Al colonnello Srud, 48 anni, cinque figli e il distintivo del Command Forces 80 sulla mimetica, servono poche parole per riassumere il guaio in cui si trovano. «Da questa parte del fronte ci siamo noi peshmerga. Laggiù, a una decina di chilometri, i soldati dell’esercito iracheno controllano quei tre villaggi curdi. Nel mezzo c’è l’Isis. E si sta riorganizzando». Tempo fa un cercatore di tartufi bianchi si è avventurato da queste parti: lo hanno ritrovato con la testa tagliata e appoggiata al corpo, solo perché sul cellulare aveva delle foto di un amico peshmerga. A dicembre, cinque soldati iracheni sono saltati in aria lungo il viottolo che collega i tre villaggi di Ali Rash, Bardashi e Kalata Soran. Gli irriducibili dell’Isis sono ombre, ma sono letali. Nella zona cuscinetto 5.000 terroristi Siamo nella terra di nessuno, quella che gli analisti militari definiscono la “zona cuscinetto” tra il Kurdistan e il resto dell’Iraq, tuttora contesa tra le due parti: uno iato nel deserto, in alcuni tratti largo appena due chilometri, che si è aperto nell’ottobre 2017 dopo la violenta avanzata ordinata del governo di Baghdad per reazione al referendum curdo sull’autonomia. Per i fedelissimi del Califfato fuggiti da Mosul e dalle altre roccaforti nere, è il luogo ideale dove riparare. Zanyari, l’agenzia di intelligence curda, stima in 5mila i terroristi che popolano la “zona cuscinetto”, ma al conteggio vanno aggiunte le cellule nascoste nelle periferie delle città.

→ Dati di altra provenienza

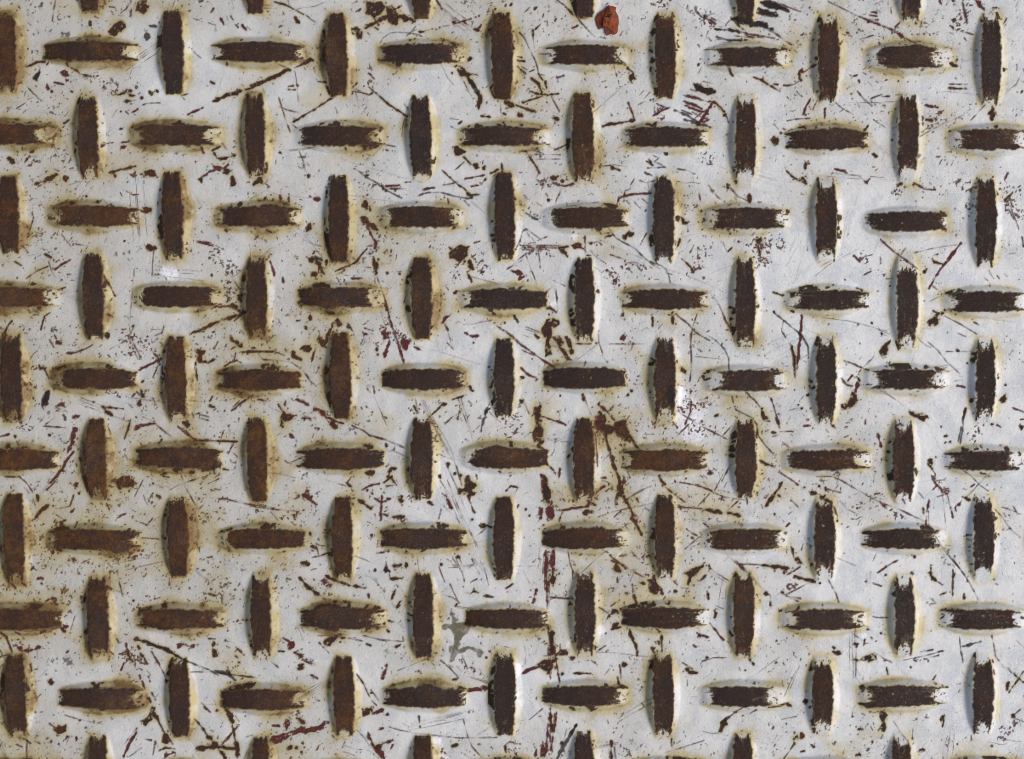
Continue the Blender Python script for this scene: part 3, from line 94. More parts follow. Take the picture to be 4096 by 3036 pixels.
N="""r 24 420 30 480 45;r 14 500 90 540 75;r 14 400 150 450 200;k 14 440 195 550 290;r 22 450 205 550 290;r 6 550 290 655 330;r 14 610 135 680 170;r 16 680 170 780 210 940 235;P m 565 180 600 165 640 190 600 205;m 12 620 220 660 205;m 14 520 165;z 60 520 160 650 220;P k 1080 90 1100 40 1135 90 1110 105;k 8 1100 20 1140 160;r 20 1140 160 1230 158;r 14 1275 175;r 22 1160 55 1220 50;r 32 1270 50;r 14 1180 90;m 14 1340 40;r 20 1010 95;m 7 930 125 1000 160 1040 200 1075 250 1095 320;r 14 965 280 965 320;r 20 1145 320 1180 250;P r 1180 390 1210 340 1235 345 1220 390 1195 405;m 14 1040 210;r 22 1550 47;m 5 1610 70 1790 60 1900 42;m 6 1670 0 1720 100 1740 180;m 5 1870 20 1910 100 1935 210;m 5 1770 80 1830 30;m 6 1800 0 1860 120;m 6 1530 60 1580 190;m 4 1620 200 1690 350;P r 1790 270 1820 230 1850 275;g 10 1740 270 1790 280;r 12 1895 300 1975 310;m 8 1790 190 1840 160;m 12 2070 240 2130 200;m 4 1560 290 1640 310 1700 350;m 10 1730 225;r 10 1120 500 1160 510;r 14 1110 570 1125 590;r 8 1190 515 1250 560;r 26 1090 530;m 6 920 620 1060 655 1240 670;r 6 800 640 910 665;m 6 1240 630 1245 670;r 10 740 640 770 638;P r 590 670 640 630 720 620 710 660 640 710 610 700;m 14 560 680 600 720;m 6 600 720 640 760;r 18 735 675;m 4 550 620 720 625;P m 305 690 350 660 355 710 310 740;m 12 270 640 320 670;g 20 290 620;k 22 390 740;r 16 360 760 420 790;r 30 415 790;r 28 420 860 410 880;m 10 430 820 500 850;g 22 480 840 520 860;z 70 400 800 500 830;r 10 235 745 280 750;r 8 170 830 230 880;m 10 490 940 550 970;r 12 945 690 980 700;r 12 1180 715 1220 695;O 1080 735 1110 710 1135 735 1110 760;O 1555 550 1600 530 1645 530 1640 480 1625 450 1640 410 1650 470 1700 510 1780 520 1795 550 1750 610 1710 670 1690 750 1650 820 1615 835 1640 720 1655 640 1640 570 1570 565;O 1680 740 1720 715 1790 710 1850 730 1895 765 1850 800 1840 760 1780 740 1700 760;O 1620 700 1640 700 1630 760 1615 760;m 8 1580 630 1640 690;m 12 1545 820 1620 880 1690 960;m 14 1640 980 1680 970;m 4 1680 870 1720 910;m 5 1720 780 1760 880;m 12 1815 920 1820 900;m 10 1810 940;m 3 1860 890 1900 950;z 80 1720 820 1800 920;r 10 1460 820 1500 870;r 14 1915 800;m 20 1110 860 1075 970;m 14 1370 910;z 30 1340 910 1390 915;r 7 865 930 920 1010 970 1120;r 6 980 1060 1020 1110 1045 1150;r 16 990 1085;r 6 990 1150 1030 1190;P r 900 1210 940 1200 1000 1210 990 1250 940 1280 910 1250;r 30 930 1250;m 18 1000 1250 1080 1220;m 8 1030 1230 1080 1240;r 22 1115 1255;m 28 170 1470 300 1440 440 1385;m 14 180 1455 440 1370;r 28 460 1400 540 1370 630 1330;m 24 460 1395 580 1350 635 1325;P m 265 1350 300 1310 330 1310 320 1350 290 1390;m 14 190 1350 235 1350;r 20 400 1300 430 1330;r 12 380 1290;m 20 1770 1070 1840 1055 1910 1045;m 6 1130 1360 1220 1390 1370 1415;m 9 1370 1415 1540 1435 1700 1450 2000 1448;m 4 1240 1330 1310 1400;r 12 1370 1270 1380 1360;m 12 1040 1390 1080 1370;m 6 1730 1300 1760 1420 1800 1520 1880 1610;m 4 870 1390 930 1450 980 1530;m 24 960 1430 990 1500;r 12 955 1400 970 1440;r 22 1000 1510;m 30 1020 1550 1080 1600;r 26 1010 1530 1100 1490;m 20 1080 1500 1160 1470;m 20 1040 1570 1090 1615;m 10 1140 1540 1160 1500;m 5 870 1545 910 1545;m 10 540 1550 560 1510;r 24 380 1530;r 20 430 1500;r 18 420 1570;r 16 310 1535 340 1520;r 14 440 1525;m 6 750 1530 770 1480;r 20 1640 1520 1680 1510;r 14 2070 1520 2075 1570;r 8 2080 1500 2110 1480 2140 1490 2170 1500;r 14 1775 1240;r 12 1810 1240;F 2140 840 2190 840 2220 920 2180 960 2150 960;F 1450 1430 1540 1450 1600 1620 1480 1620 1470 1500;z 70 1550 1540 1560 1600;F 2150 980 2190 1100 2150 1200 2140 1100;m 4 1600 0 1660 60;m 4 1700 0 1740 90;m 5 1820 0 1900 110""",
O="""m 12 370 0 375 120 385 400;m 5 362 0 365 250;m 5 398 40 400 380;m 24 425 0 430 130;r 28 430 140 430 190;r 24 380 100;m 4 110 55 260 60;m 4 190 90 240 200;P r 905 90 930 40 960 60 970 90 975 120 930 110;r 16 950 155 955 190;r 10 900 10 940 30 1000 50;m 9 950 20 1060 90 1180 155;P r 1180 155 1230 155 1240 125 1265 150 1260 185 1285 200 1290 240 1280 290 1250 300 1210 260 1195 215 1205 190;m 26 1310 240 1320 285;m 7 1210 290 1190 325;r 20 1130 195 1170 200;m 14 1075 210 1080 270;m 14 1085 290 1105 365;m 5 800 120 830 80;g 5 920 260 1060 130;P r 1490 105 1560 90 1640 30 1670 10 1660 40 1590 110 1560 150 1540 210 1515 205 1530 150 1500 115;m 28 1690 60;r 22 1700 80;r 8 1720 90 1860 180;m 10 1620 180 1670 130;r 24 1420 260;r 8 1410 180 1440 210;r 14 1530 265;r 12 1575 315;r 14 1680 260 1690 330;r 14 1490 300;r 4 1750 380 1815 405;m 8 1900 0 2000 100 2100 210 2170 280;r 26 2160 285;r 6 2170 280 2195 300;r 22 2190 340 2190 370;m 18 1880 135;m 8 1930 40 2060 45 2229 60;r 12 2070 45;m 20 265 360 290 250;m 14 300 250;m 12 410 310 560 320;r 5 560 0 590 90 590 160;r 6 800 390 880 440;P r 865 500 890 440 970 405 975 430 910 450 880 480;r 24 920 545 960 520;r 14 900 570 980 550;r 16 860 600;m 5 900 380 940 355;P r 1725 470 1740 410 1755 440 1745 480;r 10 1700 520 1760 590;m 12 1760 590 1810 660;r 28 1620 620;m 14 1640 620 1690 630;r 16 1595 600;r 18 1050 570 1080 660 1110 740;r 24 1115 750;r 16 1115 740 1110 790;r 12 1310 620 1312 750;P r 1260 670 1300 655 1305 690 1275 690;r 24 1235 720 1250 760 1265 780;r 18 1210 825;P r 385 530 430 575 440 680 460 750 465 800 440 850 450 900 430 860 400 950 385 940 390 850 390 700;r 28 440 780 540 740;r 20 500 740 520 760;P r 300 850 360 820 420 830 400 900 330 890;m 14 180 930 250 890 330 870;m 22 220 900;m 10 440 700 460 860 480 960 485 1000;r 28 500 930;m 8 400 880 410 970;r 28 400 890;r 16 390 560;r 24 580 800 590 810;m 6 490 690 490 760;r 12 340 680 360 670;m 6 190 660 215 760 205 850;m 4 230 720 240 800;m 4 40 710 130 730;m 5 200 620 230 660;r 6 740 820 790 860;r 24 770 710;r 26 1010 855;m 8 970 860 985 970;r 7 850 940 910 865;r 14 600 930 740 930;m 7 800 740 860 700;r 16 955 960 965 1040;r 24 1690 800;m 7 1640 830 1730 800;m 6 1720 800 1860 800;g 4 1515 730 1600 740 1700 740;r 24 1520 900;r 18 1530 920 1600 920;r 8 1480 840 1560 890;r 6 1520 980 1520 1030;r 14 1990 900;r 14 2010 720 2030 820 2060 860;P r 1765 1400 1790 1330 1840 1290 1855 1330 1800 1370 1795 1430;k 12 1790 1330 1870 1270 1960 1195;r 5 1970 1270 2080 1225;r 14 1970 1270;m 5 235 1305 350 1210;r 18 410 1210 410 1300 420 1380;m 12 460 1240 450 1330 430 1400;r 20 420 1340 415 1400;m 12 390 1330 385 1450;m 14 350 1480 350 1590;m 14 380 1450 380 1560;m 10 430 1440 410 1550;m 14 295 1540 290 1610;z 70 360 1500 400 1560;m 8 410 1390 400 1490;k 18 620 1340 570 1430 510 1530 460 1620;r 16 620 1340 580 1410;r 6 540 1380 520 1470;r 18 500 1490;m 5 1340 1570 1500 1520 1660 1470;r 10 1390 1460 1395 1520;r 16 905 1480 900 1620;m 8 925 1520 940 1620;m 7 885 1540 890 1620;r 12 1205 1590;k 10 120 1570 140 1600;r 20 1910 1420;F 780 560 820 530 880 570 860 600 800 610;F 510 700 550 640 580 680 560 740 520 730;F 560 1280 590 1270 580 1300;m 6 378 0 380 160 388 330;m 6 412 540 425 700 440 820;m 8 398 560 410 800 415 940;k 16 415 600 425 760;m 10 445 1250 440 1400;m 8 370 1480 362 1600;m 10 340 1500 335 1600;m 10 405 1430 425 1560""",
Q="""m 7 0 130 50 190 170 295;r 24 135 285;r 16 170 340 170 370;r 18 100 50 200 60 320 75;m 8 0 40 100 50;P r 365 10 410 0 430 40 400 60;m 18 280 110;m 10 310 130 420 60;r 12 210 100;r 18 370 140 440 160 540 185;r 20 575 195;m 20 270 270;m 14 310 230 330 250;z 90 280 250 370 230;m 6 250 270 330 310 400 345;m 8 300 300 420 320;m 7 300 290 400 240 500 185;r 8 645 170 680 230 710 290 730 350;m 10 1045 110 1120 60;m 8 1120 60 1210 5;r 14 1110 60;g 12 950 120 960 200 965 280;g 10 985 100 975 200 980 340;m 10 950 180;m 12 950 280;r 8 1005 195 1075 220;r 20 1320 115;r 14 1110 130;P r 1445 120 1480 90 1475 50 1500 60 1490 110 1470 140;r 24 1490 150 1520 180;r 12 1510 170 1570 210;r 10 1655 90 1650 300;r 20 1660 120 1655 150;r 14 1745 280 1745 320;m 7 1650 0 1720 90 1780 180 1830 270 1865 340;r 14 1770 180;g 3 1750 90 1790 150;r 7 2000 200 2020 210;r 14 1465 375;s 70 1440 350 1480 350;r 8 1550 290 1600 270;k 8 1005 465 1030 475 1120 475;r 26 970 570;m 30 1000 640;F 900 610 950 600 950 640 910 650;m 10 930 700 940 650;m 8 930 690 970 680;m 14 855 690 885 690;m 10 870 720 880 700;r 5 850 610 920 660;g 10 1060 720 1100 780;m 12 1070 605;P r 905 830 930 790 1000 775 1050 790 1030 820 940 835;r 12 850 815 880 820;r 34 680 715;r 18 680 750 740 765;m 8 1080 800 1160 840;m 18 1100 820;m 5 1020 760 1090 800;r 10 1115 880 1130 940;m 10 1340 820 1360 830;z 40 1340 820 1450 820;k 18 1440 810;m 8 1390 755 1490 735;k 5 1250 820 1400 790 1580 745;r 10 1530 750 1570 745;r 8 1465 800 1540 780;k 9 1705 630 1715 730 1735 840;k 14 1730 710 1800 690 1880 670;r 14 1770 695;m 8 1970 620 1985 700 2000 790 2060 870 2150 930;r 14 2150 930 2229 1000;r 12 2110 1080 2229 910;r 16 2095 1060 2110 1000;k 5 2100 880 2130 930;r 18 1310 875;r 12 1505 955;m 7 1490 980 1520 940;m 7 920 980 930 960;m 6 1700 1080 1710 1060;k 3 2170 660 2229 720;k 3 1730 920 1770 970;g 4 790 760 860 870 900 950;g 3 800 840 900 1010;r 30 455 1162;r 26 160 1195;r 12 150 1200 300 1175;r 18 310 1170 340 1190;r 12 10 1250 60 1220;k 5 265 1300 385 1275;r 12 305 1335;r 12 840 1280;P r 1060 1240 1100 1240 1130 1270 1100 1300 1115 1370 1090 1400 1050 1385 1080 1330;P r 1525 1310 1550 1270 1595 1265 1590 1300 1560 1320;r 10 1580 1300 1570 1360;r 12 870 1360;r 22 890 1380 920 1380;r 12 885 1420;k 4 1170 1310 1230 1410 1280 1470;r 4 1330 1380 1325 1460;r 16 1380 1550 1430 1545;r 12 1325 1455;m 4 1000 1245 1025 1245;m 5 835 1270 855 1190;P r 360 1460 365 1425 395 1425 395 1460 370 1475;m 20 425 1420 430 1460;r 14 340 1540 370 1495;k 7 340 1540 280 1620;m 6 210 1460 230 1430;m 8 205 1520 215 1500;m 16 480 1490 540 1520;r 12 420 1560 450 1555;r 20 970 1540;r 26 885 1590;r 14 1100 1570;r 18 1620 1470;r 16 1970 1515;r 30 2145 1275;k 5 2150 1290 2229 1320;r 6 2130 1280 2200 1220;r 8 1800 1430 1805 1470;r 14 1690 1500;r 12 2050 1360;z 40 2010 1380 2060 1370""",
)
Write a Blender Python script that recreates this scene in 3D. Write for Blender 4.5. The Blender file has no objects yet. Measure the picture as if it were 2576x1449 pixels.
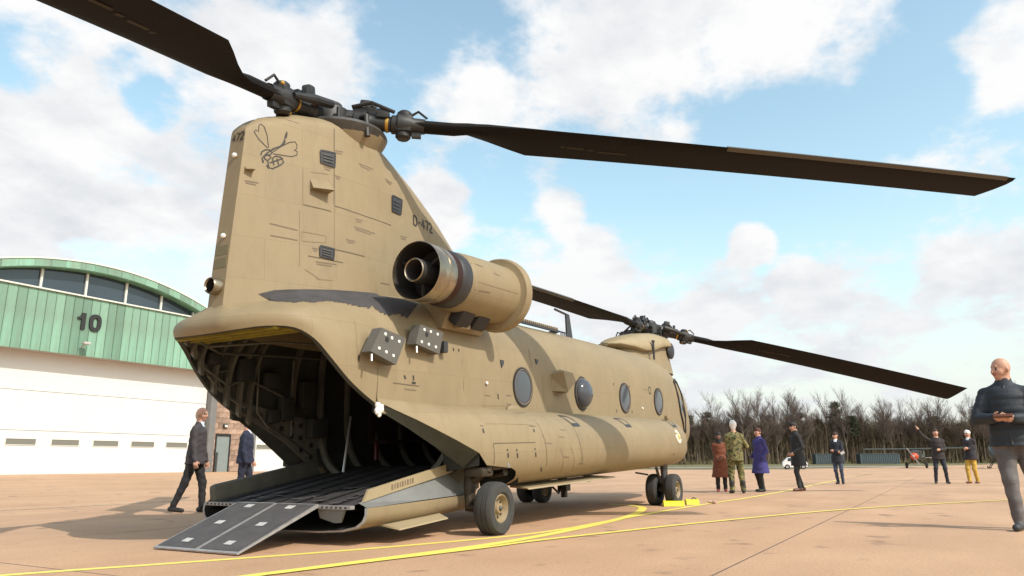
import bpy, bmesh, math, random
import numpy as np
from mathutils import Vector, Matrix
from mathutils.bvhtree import BVHTree

random.seed(7)
rng = np.random.default_rng(7)
SC = bpy.context.scene
COL = SC.collection
R = math.radians

# ------------------------------------------------------------------ camera
CAM_POS = Vector((-6.655, -6.411, 0.804))
cam_data = bpy.data.cameras.new('camera')
cam_data.sensor_width = 36.0
cam_data.lens = 1850.94 / 2576 * 36.0
cam_data.clip_start = 0.1
cam_data.clip_end = 3000
cam = bpy.data.objects.new('camera', cam_data)
COL.objects.link(cam)
_yaw, _pit, _rol = R(29.934), R(13.4765), R(-0.3116)
_F = Vector((math.cos(_pit) * math.cos(_yaw), math.cos(_pit) * math.sin(_yaw), math.sin(_pit)))
_Rt = Vector((math.sin(_yaw), -math.cos(_yaw), 0))
_Up = _Rt.cross(_F)
_R2 = math.cos(_rol) * _Rt + math.sin(_rol) * _Up
_U2 = -math.sin(_rol) * _Rt + math.cos(_rol) * _Up
cam.matrix_world = Matrix(((_R2.x, _U2.x, -_F.x, CAM_POS.x), (_R2.y, _U2.y, -_F.y, CAM_POS.y),
                           (_R2.z, _U2.z, -_F.z, CAM_POS.z), (0, 0, 0, 1)))
SC.camera = cam

# ------------------------------------------------------------------ light
SUN_AZ, SUN_EL = R(-102), R(43)
SUN_DIR = Vector((math.cos(SUN_EL) * math.cos(SUN_AZ), math.cos(SUN_EL) * math.sin(SUN_AZ), math.sin(SUN_EL)))
sun_data = bpy.data.lights.new('sun', 'SUN')
sun_data.energy = 4.0
sun_data.angle = R(0.53)
sun_data.color = (1.0, 0.955, 0.88)
sun = bpy.data.objects.new('sun', sun_data)
COL.objects.link(sun)
sun.rotation_euler = SUN_DIR.to_track_quat('Z', 'Y').to_euler()
sun.location = SUN_DIR * 60

SC.view_settings.view_transform = 'Standard'
SC.view_settings.look = 'None'
SC.view_settings.exposure = 0.0
SC.view_settings.gamma = 1.0
SC.view_settings.use_curve_mapping = False

world = bpy.data.worlds.new('World')
SC.world = world
world.use_nodes = True


def build_world():
    nt = world.node_tree
    nt.nodes.clear()
    N = nt.nodes.new
    L = nt.links.new
    out = N('ShaderNodeOutputWorld')
    bg = N('ShaderNodeBackground')
    bg.inputs['Strength'].default_value = 0.1
    L(bg.outputs[0], out.inputs[0])
    sky = N('ShaderNodeTexSky')
    sky.sky_type = 'NISHITA'
    sky.sun_disc = False
    sky.sun_elevation = SUN_EL
    sky.sun_rotation = math.atan2(SUN_DIR.x, SUN_DIR.y)
    sky.air_density = 1.3
    sky.dust_density = 1.5
    sky.ozone_density = 1.4
    geo = N('ShaderNodeTexCoord')
    sep = N('ShaderNodeSeparateXYZ')
    L(geo.outputs['Generated'], sep.inputs[0])

    def math_(op, a, b=None, c=None):
        n = N('ShaderNodeMath')
        n.operation = op
        for i, v in enumerate((a, b, c)):
            if v is None:
                continue
            if isinstance(v, (int, float)):
                n.inputs[i].default_value = v
            else:
                L(v, n.inputs[i])
        return n.outputs[0]
    # cloud layer: the view direction met with a flat layer, softened near the horizon
    zc = math_('MAXIMUM', sep.outputs['Z'], 0.0)
    inv = math_('DIVIDE', 1.0, math_('ADD', zc, 0.30))
    px = math_('MULTIPLY', sep.outputs['X'], inv)
    py = math_('MULTIPLY', sep.outputs['Y'], inv)
    comb = N('ShaderNodeCombineXYZ')
    L(px, comb.inputs[0])
    L(py, comb.inputs[1])
    comb.inputs[2].default_value = CLOUD_SEED

    def noise(vec, scale, detail, rough, off=(0, 0, 0)):
        mp = N('ShaderNodeMapping')
        mp.inputs['Location'].default_value = off
        L(vec, mp.inputs[0])
        n = N('ShaderNodeTexNoise')
        n.inputs['Scale'].default_value = scale
        n.inputs['Detail'].default_value = detail
        n.inputs['Roughness'].default_value = rough
        L(mp.outputs[0], n.inputs['Vector'])
        return n.outputs[0]
    big = noise(comb.outputs[0], 1.6, 3, 0.5)
    fine = noise(comb.outputs[0], 5.2, 9, 0.60, (3.1, 1.7, 0))
    cov = math_('ADD', math_('MULTIPLY', big, 0.42), math_('MULTIPLY_ADD', fine, 1.05, -0.275))
    # cumulus banks of this sky, each a soft lump at its own bearing
    for (d, rad, amt) in CLOUDS:
        dv = Vector(d).normalized()
        dot = N('ShaderNodeVectorMath')
        dot.operation = 'DOT_PRODUCT'
        L(geo.outputs['Generated'], dot.inputs[0])
        dot.inputs[1].default_value = dv
        c0, c1 = math.cos(rad * 1.0), 1.0
        mr = N('ShaderNodeMapRange')
        mr.interpolation_type = 'SMOOTHSTEP'
        mr.inputs['From Min'].default_value = c0
        mr.inputs['From Max'].default_value = c1
        mr.inputs['To Min'].default_value = 0
        mr.inputs['To Max'].default_value = amt
        L(dot.outputs['Value'], mr.inputs['Value'])
        cov = math_('ADD', cov, mr.outputs[0])
    mask = N('ShaderNodeMapRange')
    mask.interpolation_type = 'SMOOTHSTEP'
    mask.inputs['From Min'].default_value = 0.43
    mask.inputs['From Max'].default_value = 0.66
    L(cov, mask.inputs['Value'])
    # brightness of the cloud itself: thick parts have grey bases
    shade = N('ShaderNodeMapRange')
    shade.inputs['From Min'].default_value = 0.60
    shade.inputs['From Max'].default_value = 0.95
    L(noise(comb.outputs[0], 2.2, 5, 0.55, (0.25, 0.9, 4.0)), shade.inputs['Value'])
    crgb = N('ShaderNodeMixRGB')
    crgb.inputs[1].default_value = (9.9, 9.9, 9.9, 1)
    crgb.inputs[2].default_value = (7.2, 7.45, 7.9, 1)
    sh2 = noise(comb.outputs[0], 3.4, 7, 0.6, (0.25, 0.9, 4.0))
    sh3 = N('ShaderNodeMapRange')
    sh3.inputs['From Min'].default_value = 0.44
    sh3.inputs['From Max'].default_value = 0.68
    L(sh2, sh3.inputs['Value'])
    L(sh3.outputs[0], crgb.inputs[0])
    # haze towards the horizon
    hz = N('ShaderNodeMapRange')
    hz.interpolation_type = 'SMOOTHSTEP'
    hz.inputs['From Min'].default_value = 0.0
    hz.inputs['From Max'].default_value = 0.33
    hz.inputs['To Min'].default_value = 0.85
    hz.inputs['To Max'].default_value = 0.0
    L(sep.outputs['Z'], hz.inputs['Value'])
    skyb = N('ShaderNodeMixRGB')
    skyb.blend_type = 'MULTIPLY'
    skyb.inputs[0].default_value = 1.0
    skyb.inputs[2].default_value = SKY_TINT
    L(sky.outputs[0], skyb.inputs[1])
    m1 = N('ShaderNodeMixRGB')
    L(mask.outputs[0], m1.inputs[0])
    L(skyb.outputs[0], m1.inputs[1])
    L(crgb.outputs[0], m1.inputs[2])
    m2 = N('ShaderNodeMixRGB')
    L(hz.outputs[0], m2.inputs[0])
    L(m1.outputs[0], m2.inputs[1])
    m2.inputs[2].default_value = (8.1, 8.35, 8.7, 1)
    # below the horizon: ground-coloured
    lo = N('ShaderNodeMapRange')
    lo.inputs['From Min'].default_value = -0.02
    lo.inputs['From Max'].default_value = -0.005
    L(sep.outputs['Z'], lo.inputs['Value'])
    m3 = N('ShaderNodeMixRGB')
    L(lo.outputs[0], m3.inputs[0])
    m3.inputs[1].default_value = (3.0, 2.6, 2.0, 1)
    L(m2.outputs[0], m3.inputs[2])
    L(m3.outputs[0], bg.inputs['Color'])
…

Il Comando centrale di Erbil ha diviso tutta la linea del fronte in otto settori. Il Sesto, affidato al generale Sirwan Barzani, è il più caldo di tutti. Ancora pochi giorni fa, l’avamposto del monte Qara Chokh è stato investito dai proiettili dei cecchini. E’ situato in una posizione strategica, del resto. Da quassù i peshmerga, con visori a infrarossi e droni, vedono i miliziani rifornirsi d’acqua nelle tre sorgive naturali della valle, e li vedono penetrare nelle linee irachene, sempre più sguarnite, in sella a moto con marmitte silenziate, con cui raggiungono villaggi sunniti dove trovano appoggio.
“La coalizione deve restare”
Il generale Sirwan Barzani lo incontriamo al Campo delle Tigri Nere, il quartier generale del Sesto settore. «Solo nel 2019 abbiamo subito 400 attacchi», esordisce, mentre siede accanto ai suoi ufficiali. Con una penna laser illumina una cartina in bianco e nero appesa alla parete. «Nel 2017 la catena del Qara Chokh era controllata da noi e l’Isis non c’era. Quando però sono arrivati i carri armati iracheni abbiamo arretrato. Sto schierando 14.500 peshmerga. Abbiamo bombardato le grotte, ma ce ne sono troppe. Attaccarle via terra? Impossibile. Perderei troppi uomini. I foreign fighter provenienti dalla Siria sono un allarme grave, la missione della Coalizione è fondamentale e deve continuare altrimenti l’Isis risorgerà», scandisce il generale. E se gli uomini delle caverne si riorganizzano, a rischiare non sarà solo l’Iraq o il Medio Oriente. Saremo tutti.